BTW, the idea that we don’t know anything about the historical Buddha is not the same as saying he didn’t exist. This is not an argument about the founder of Buddhism per se, it’s an argument (in my view) about the absence of primary sources and the epistemology and methodology of historical research.

Note that in Buddhist Studies we often talk about “primary literature” meaning anything written in a classical language. A “primary source”, by contrast, is a first hand account of events by someone who lived through them; usually historians date a primary source from when it was written down. In my reading I note that Hinuber, Levman, and Wynne all mix up these two concepts.

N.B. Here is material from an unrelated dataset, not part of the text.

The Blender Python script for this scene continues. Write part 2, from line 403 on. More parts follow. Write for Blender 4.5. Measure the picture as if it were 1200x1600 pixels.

I copied out a few passages that seemed useful for my project:

The Life of the Buddha became an “institution” in the sense that it was instituted by ecclesiastical orthodoxy rather than simply being based on the testimony of reliable witnesses.(9)

Unfortunately, there is no method that can separate the “man Gotama” from the Buddha of the legend. Those who claim, like Foucher, that this character “must” have existed carry on as if such a method does exist without ever explaining why they believe it is (or should be) so. (14)

as far as we can judge, there did not exist, in early Buddhism, a simple biography of the Buddha on which legendary elements could have been grafted. At the beginning, we only find a number of legends that are not yet unified in a biography, even a basic one. (14)

It seems just as fair to say that it is not that the basic elements have taken on the trappings of the myth, but rather that the myth from which these elements were extracted has ended up being passed off as history. (15)

Incidentally, the first Pāli texts are also “apocryphal,” in a way, since they date from several centuries after the parinirvāṇa. The first known manuscript dates from the fifth century CE. It is this methodological bias that the Sinhalese anthropologist Stanley Tambiah criticizes when he evokes the “Pāli Text Society mentality.” (17)

In the absence of a basic text that would reliably tell the life of the Buddha, most historians agree on a biography that is reduced to its simplest expression. But paradoxically, such a biography loses all historical character and becomes a simple archetype that could be valid for any Indian ascetic—Buddhist or not—or for any Buddha past or future. (17)

This gives a flavour of his approach.

As the book blurb says “Once the search for the “historical Buddha” is abandoned, there is no longer any need to limit the narrative to early Indian stories.” Faure goes on to discuss other types of legend about the Buddha.